Pour les professeurs de rhétorique, un discours pertinent doit se préparer avant la rencontre de l’orateur avec son public, donc avant l’action. Dans son ouvrage Le pouvoir de la rhétorique, Clément Viktorovitch envisage bien que la rhétorique du discours préparé puisse « être modifiée en temps réel, en fonction des réactions que nous voyons se manifester ». La toute puissance de la préparation solitaire du discours trouve ici une limite qu’il lui est difficile de ne pas concéder (encore faut-il que l’orateur voie ces réactions, les voient toutes et les interprète sans se tromper).

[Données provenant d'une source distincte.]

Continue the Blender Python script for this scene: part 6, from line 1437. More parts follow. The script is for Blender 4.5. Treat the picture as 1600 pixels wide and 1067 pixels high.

Quelques lignes plus loin, Clément Viktorovitch envisage la préparation solitaire du discours « en contexte délibératif », c’est-à-dire en réunion où dérouler un monologue n’est plus possible. « Pour accomplir ce travail de haute couture », écrit-il, « nous disposons d’un outil formidable, et trop souvent sous-estimé : l’écoute. Avant de commencer à argumenter, nous allons d’abord laisser parler nos interlocuteurs. »
Laisser parler l’autre d’abord : c’est ce que chacun cherche à faire à l’entame d’un débat, habité par la peur de démarrer le premier et de se mettre ainsi à découvert. Clément Viktorovitch a l’air de découvrir dans ce cas précis un « outil formidable » : l’écoute.
Il s’agit plutôt en l’occurrence d’une écoute aux portes. La rhétorique n’envisage pas que l’orateur puisse écouter son public pendant qu’il lui adresse son discours. Cette pratique relève de l’éloquence.
Contrairement à la rhétorique, l’éloquence fait de l’écoute du public non pas de la « haute couture », mais sa pratique continue et ordinaire. En somme, du prêt à porter. Elle écoute le public bien sûr quand il parle mais aussi et surtout quand elle lui parle et qu’il se tait. Elle pilote ainsi intuitivement le discours sur ce qu’elle reçoit de lui par tous ses sens. Dès lors, même si l’orateur éloquent en début de réunion est ignorant des positions de ses interlocuteurs, il ne court aucun risque à parler le premier. Mieux encore, il court la chance de les influencer pour tout le reste de la réunion et d’en prendre ainsi le contrôle.
Parce qu’elle voit le premier à parler en réunion à découvert, donc vulnérable, la rhétorique ne comprend pas l’éloquence. Elle ne l’inclut pas. En revanche l’éloquence comprend la rhétorique. Mieux encore, elle engendre sa pertinence.